Last weekend’s Breeders’ Cup at Santa Anita was a triumph of sport and spectacle. The Distaff was a nail-biter between fan favorites Beholder and Songbird; the Saturday races offered storylines and close finishes, with both Tepin and Lady Eli in action, along with a headlining showdown between California Chrome and Arrogate. The spectacular backdrop of the San Gabriel Mountains provided no shortage of breathtaking landscape shots.
But in the middle of North American horse racing’s biggest day, the Breeders’ Cup got some uninvited attention, for showing a landscape of quite a different sort.
Bram Weinstein is a sports journalist who since 2014 has been featured in dozens of videos produced by America’s Best Racing, the closest thing U.S. horse racing has to an official PR machine. In the days before the Breeders’ Cup, he wrote at length on the Classic and populated his timeline with occasional retweets about the weekend’s event.
On Breeders’ Cup Saturday, Weinstein tweeted sparingly, mostly selfies, but sometime that afternoon, he came across a group of women sitting on a Breeders’ Cup logo-bedecked wall, their backs to him, and found fodder for his 13,500 followers.
The tweet itself was bad enough, a person with a prominent role in promoting Thoroughbred racing deciding that a shot of women’s bodies from the perspective of his leering eye would be a good idea.
But then it got worse.
The official Breeders’ Cup account retweeted Weinstein, adding a note of approval for its nearly 70,000 followers, along with a wink and the official Breeders’ Cup hashtag.
Reaction was swift, with well-known turf writers of both sexes offering scathing commentary directed to the Breeders’ Cup.
“You DO realize … that getting harassed by creepy dudes is what keeps a lot of girls away from the track?” asked Natalie Voss.
“Unprofessional, unacceptable, and disrespectful. Did you ask permission before posting? #creeper,” tweeted Claire Novak.
“Has Trump taken hold of the BC Twitter feed?!” wrote Geoffrey Riddle.
Regardless of where one stands on the political spectrum, being equated with the United States president-elect on the subject of women — and consent — is unlikely to be considered a social media win at this juncture.
Several weeks before he was elected, Donald Trump had been forced to respond to multiple allegations of sexual assault. Audacious and on defense, he attacked his accusers, then threw a gratuitous insult at his rival, Democrat nominee Hillary Clinton.
“I’m standing at my podium, and she walks in front of me,” said Trump at a campaign rally, referring to one of the presidential debates. “And when she walked in front of me, believe me, I wasn’t impressed.”
Trump’s comments drew cheers, and women were reminded that at any moment, even in professional circumstances, even on the biggest stage in our country, their bodies could be grabbed — literally or figuratively — without their permission or knowledge.
Last Saturday at the Breeders’ Cup, women who follow horse racing were reminded of the same thing.
It didn’t take long for both tweets, Weinstein’s and the Breeders’ Cup’s, to disappear, as such tweets often do, without apology or explanation.
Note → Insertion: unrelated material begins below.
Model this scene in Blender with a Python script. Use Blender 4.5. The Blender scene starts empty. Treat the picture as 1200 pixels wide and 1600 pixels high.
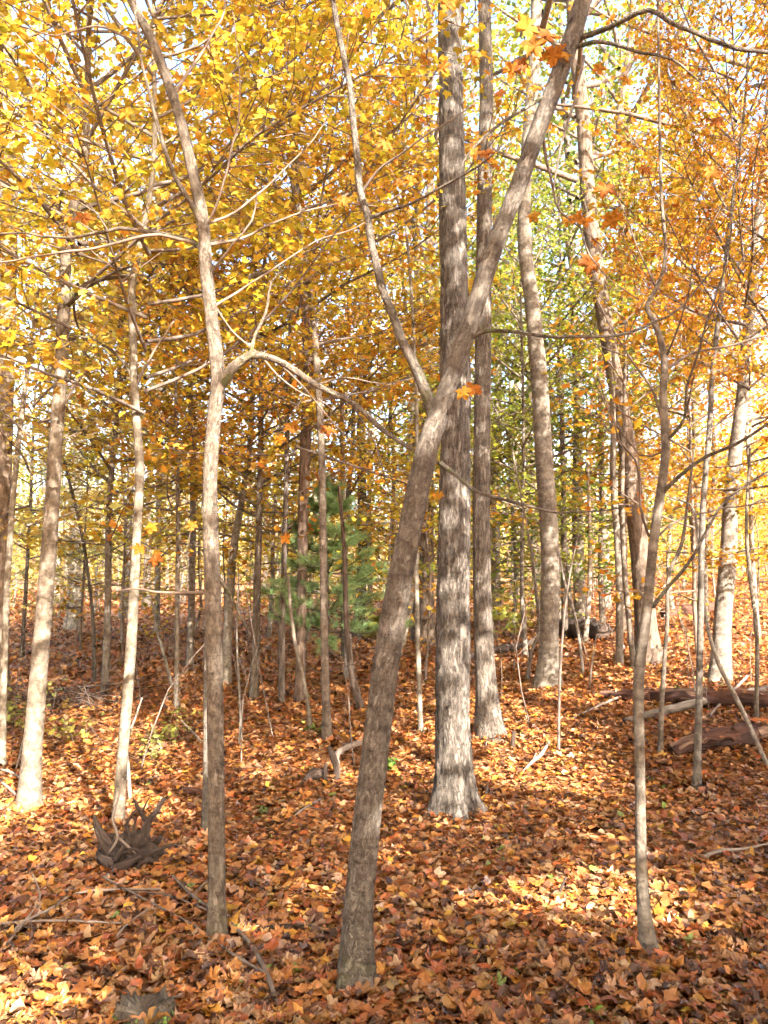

But like many such tweets, the damage is done. The screenshots are saved, and the impressions aren’t as ephemeral as the tweets themselves are.
Objectifying women is nothing new in racetrack marketing. Not that long ago, Churchill Downs invited male customers to stalk women with binoculars in one of their ads, and women are not uncommonly depicted in racetrack ads as objects for the male gaze rather than as customers, with the now-defunct Calder Race Course simulcast ads the most extreme example.
The New York Times recently reported that nearly half of 332 girls the paper surveyed, ages 14-17, said that Trump’s comments about women have affected the way they view their own bodies. This week, the Harvard women’s soccer team responded publicly for the first time to the news that their male counterparts had kept spreadsheets rating the women’s looks, with sexually explicit commentary.
“More than anything, we are frustrated that this is a reality that all women have faced in the past and will continue to face throughout their lives,” said the letter, published in the Harvard Crimson. “We are distraught that mothers having daughters almost a half century after getting equal rights have to worry about men's entitlement to bodies that aren’t theirs.”
Weinstein’s tweet suggested that he felt entitled to the bodies of the women whose photo he took. They are nameless and they are faceless, their identities reduced to the parts of their bodies that he wanted to objectify, with the explicit endorsement of one of horse racing’s most important organizations. It is possible, though unlikely, that Weinstein had the women’s permission to post the photograph of their bodies; the Breeders’ Cup almost certainly did not.
A month ago, Trump was seen in an 11-year-old video boasting about touching women without their permission. He attempted to dismiss his remarks as nothing more than ‘locker room talk’, as if that, even if true, somehow made his remarks acceptable. The Harvard women rebuke that notion, pointing out a distressing reality.
“‘Locker room talk’ is not an excuse because this is not limited to athletic teams,” they wrote. “The whole world is the locker room.”
Including, apparently, the Breeders’ Cup.